━━ Available data ━━
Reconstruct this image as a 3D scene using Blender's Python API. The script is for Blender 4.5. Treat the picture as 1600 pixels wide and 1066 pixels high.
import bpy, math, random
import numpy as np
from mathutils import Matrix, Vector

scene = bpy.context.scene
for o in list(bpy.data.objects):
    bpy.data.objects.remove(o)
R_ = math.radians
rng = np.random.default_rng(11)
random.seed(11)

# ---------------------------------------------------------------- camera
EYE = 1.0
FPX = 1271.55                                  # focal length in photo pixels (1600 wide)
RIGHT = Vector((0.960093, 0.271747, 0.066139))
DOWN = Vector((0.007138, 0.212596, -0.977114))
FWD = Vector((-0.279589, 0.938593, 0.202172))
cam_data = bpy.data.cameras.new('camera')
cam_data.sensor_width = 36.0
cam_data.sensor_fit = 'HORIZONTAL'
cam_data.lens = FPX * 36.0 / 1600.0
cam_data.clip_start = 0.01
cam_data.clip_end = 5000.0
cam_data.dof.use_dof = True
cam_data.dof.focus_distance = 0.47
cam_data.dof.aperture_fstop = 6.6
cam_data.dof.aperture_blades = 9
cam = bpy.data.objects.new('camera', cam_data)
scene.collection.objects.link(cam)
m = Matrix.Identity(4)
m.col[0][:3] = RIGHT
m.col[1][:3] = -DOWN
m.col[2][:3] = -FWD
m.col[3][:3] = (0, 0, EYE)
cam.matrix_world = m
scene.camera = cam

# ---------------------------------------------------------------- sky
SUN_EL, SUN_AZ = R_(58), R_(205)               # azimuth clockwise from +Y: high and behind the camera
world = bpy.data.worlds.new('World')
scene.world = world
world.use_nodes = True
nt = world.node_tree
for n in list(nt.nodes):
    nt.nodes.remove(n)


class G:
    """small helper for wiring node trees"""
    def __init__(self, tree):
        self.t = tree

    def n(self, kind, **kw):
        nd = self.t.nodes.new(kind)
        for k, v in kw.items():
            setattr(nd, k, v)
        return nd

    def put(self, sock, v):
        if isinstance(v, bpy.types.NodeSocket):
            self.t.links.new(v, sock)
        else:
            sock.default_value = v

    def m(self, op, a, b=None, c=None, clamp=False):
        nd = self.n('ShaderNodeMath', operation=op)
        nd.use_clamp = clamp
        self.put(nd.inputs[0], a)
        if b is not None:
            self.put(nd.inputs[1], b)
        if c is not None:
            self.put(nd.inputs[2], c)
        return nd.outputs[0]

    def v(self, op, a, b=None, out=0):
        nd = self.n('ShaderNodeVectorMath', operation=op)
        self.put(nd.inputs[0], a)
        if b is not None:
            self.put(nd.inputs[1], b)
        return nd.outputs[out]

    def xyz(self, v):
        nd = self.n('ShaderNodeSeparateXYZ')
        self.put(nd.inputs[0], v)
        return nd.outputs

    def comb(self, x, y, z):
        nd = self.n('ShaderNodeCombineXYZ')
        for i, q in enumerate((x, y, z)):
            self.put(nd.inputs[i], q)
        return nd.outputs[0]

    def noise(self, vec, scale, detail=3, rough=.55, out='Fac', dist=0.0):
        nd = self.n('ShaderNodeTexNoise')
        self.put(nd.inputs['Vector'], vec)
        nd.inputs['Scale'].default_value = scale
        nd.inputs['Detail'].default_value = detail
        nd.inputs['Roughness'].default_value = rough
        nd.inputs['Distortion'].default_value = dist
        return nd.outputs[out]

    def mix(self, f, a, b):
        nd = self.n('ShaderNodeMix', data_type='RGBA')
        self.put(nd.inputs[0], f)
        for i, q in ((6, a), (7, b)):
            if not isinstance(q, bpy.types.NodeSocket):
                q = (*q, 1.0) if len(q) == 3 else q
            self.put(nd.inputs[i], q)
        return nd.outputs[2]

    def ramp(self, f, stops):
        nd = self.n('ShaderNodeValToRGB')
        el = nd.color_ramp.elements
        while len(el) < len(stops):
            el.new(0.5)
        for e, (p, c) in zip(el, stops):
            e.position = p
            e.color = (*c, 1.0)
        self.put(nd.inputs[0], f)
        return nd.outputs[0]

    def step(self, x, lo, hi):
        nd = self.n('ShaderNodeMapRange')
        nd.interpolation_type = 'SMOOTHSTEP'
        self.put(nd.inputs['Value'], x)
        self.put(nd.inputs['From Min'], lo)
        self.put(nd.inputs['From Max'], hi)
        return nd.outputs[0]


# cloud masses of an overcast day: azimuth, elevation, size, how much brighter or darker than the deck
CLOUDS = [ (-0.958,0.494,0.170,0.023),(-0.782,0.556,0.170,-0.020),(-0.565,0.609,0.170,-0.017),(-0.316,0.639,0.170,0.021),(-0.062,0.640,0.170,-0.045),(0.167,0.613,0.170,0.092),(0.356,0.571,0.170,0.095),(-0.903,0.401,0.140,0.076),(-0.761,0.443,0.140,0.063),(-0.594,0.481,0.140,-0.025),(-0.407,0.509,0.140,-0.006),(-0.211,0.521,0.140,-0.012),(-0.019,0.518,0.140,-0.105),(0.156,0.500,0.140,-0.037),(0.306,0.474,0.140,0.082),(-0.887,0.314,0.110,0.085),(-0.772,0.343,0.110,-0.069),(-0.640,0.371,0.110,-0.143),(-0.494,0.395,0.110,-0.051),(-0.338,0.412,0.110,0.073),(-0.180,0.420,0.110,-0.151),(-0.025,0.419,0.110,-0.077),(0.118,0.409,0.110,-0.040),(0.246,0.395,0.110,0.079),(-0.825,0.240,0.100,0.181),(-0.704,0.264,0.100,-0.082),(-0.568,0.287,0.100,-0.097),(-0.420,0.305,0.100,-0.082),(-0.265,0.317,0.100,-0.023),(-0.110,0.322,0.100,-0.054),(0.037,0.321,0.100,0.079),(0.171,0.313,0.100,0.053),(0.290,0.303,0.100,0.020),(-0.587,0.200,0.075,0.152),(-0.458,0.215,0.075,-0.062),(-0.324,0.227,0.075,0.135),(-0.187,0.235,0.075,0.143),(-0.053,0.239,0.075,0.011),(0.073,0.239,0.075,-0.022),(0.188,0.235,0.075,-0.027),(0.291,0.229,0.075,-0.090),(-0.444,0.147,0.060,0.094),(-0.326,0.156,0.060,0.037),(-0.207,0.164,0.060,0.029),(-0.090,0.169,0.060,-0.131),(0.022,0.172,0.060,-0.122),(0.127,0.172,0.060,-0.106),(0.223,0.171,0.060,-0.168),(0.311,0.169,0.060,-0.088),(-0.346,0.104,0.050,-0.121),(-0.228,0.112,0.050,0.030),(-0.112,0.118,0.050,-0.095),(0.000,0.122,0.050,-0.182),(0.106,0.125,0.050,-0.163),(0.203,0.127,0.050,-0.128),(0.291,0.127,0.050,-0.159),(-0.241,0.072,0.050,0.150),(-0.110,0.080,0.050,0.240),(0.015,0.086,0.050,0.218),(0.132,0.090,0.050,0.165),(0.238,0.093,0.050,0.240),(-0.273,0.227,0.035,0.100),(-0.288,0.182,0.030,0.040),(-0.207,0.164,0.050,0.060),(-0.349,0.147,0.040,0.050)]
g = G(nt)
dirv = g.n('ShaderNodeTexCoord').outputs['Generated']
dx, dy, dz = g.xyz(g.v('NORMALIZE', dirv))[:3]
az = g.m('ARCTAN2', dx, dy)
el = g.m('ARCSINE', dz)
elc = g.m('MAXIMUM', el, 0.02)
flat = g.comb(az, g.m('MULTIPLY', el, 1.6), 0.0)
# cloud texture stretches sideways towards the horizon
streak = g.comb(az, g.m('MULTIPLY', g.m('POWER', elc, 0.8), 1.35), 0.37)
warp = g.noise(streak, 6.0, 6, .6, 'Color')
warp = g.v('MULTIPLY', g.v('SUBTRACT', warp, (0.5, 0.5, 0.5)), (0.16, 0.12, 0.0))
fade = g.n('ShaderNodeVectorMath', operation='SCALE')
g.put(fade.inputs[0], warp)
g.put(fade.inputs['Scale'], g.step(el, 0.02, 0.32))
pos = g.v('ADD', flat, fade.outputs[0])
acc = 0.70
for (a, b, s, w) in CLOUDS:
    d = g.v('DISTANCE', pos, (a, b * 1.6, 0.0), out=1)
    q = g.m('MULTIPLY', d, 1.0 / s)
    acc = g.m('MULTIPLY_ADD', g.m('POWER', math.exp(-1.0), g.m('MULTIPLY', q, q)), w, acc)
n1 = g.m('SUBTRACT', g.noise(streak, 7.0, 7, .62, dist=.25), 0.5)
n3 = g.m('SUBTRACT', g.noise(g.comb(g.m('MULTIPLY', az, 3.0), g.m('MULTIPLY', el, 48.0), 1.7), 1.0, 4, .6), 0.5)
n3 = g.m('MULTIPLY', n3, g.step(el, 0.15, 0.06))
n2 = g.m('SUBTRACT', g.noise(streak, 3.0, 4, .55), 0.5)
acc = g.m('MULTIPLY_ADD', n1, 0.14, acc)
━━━
__Problem to work on__: Starting at the first line of the listing, retype every line up to and including the one with "random.seed(11)".

__Task response__:
Reconstruct this image as a 3D scene using Blender's Python API. The script is for Blender 4.5. Treat the picture as 1600 pixels wide and 1066 pixels high.
import bpy, math, random
import numpy as np
from mathutils import Matrix, Vector

scene = bpy.context.scene
for o in list(bpy.data.objects):
    bpy.data.objects.remove(o)
R_ = math.radians
rng = np.random.default_rng(11)
random.seed(11)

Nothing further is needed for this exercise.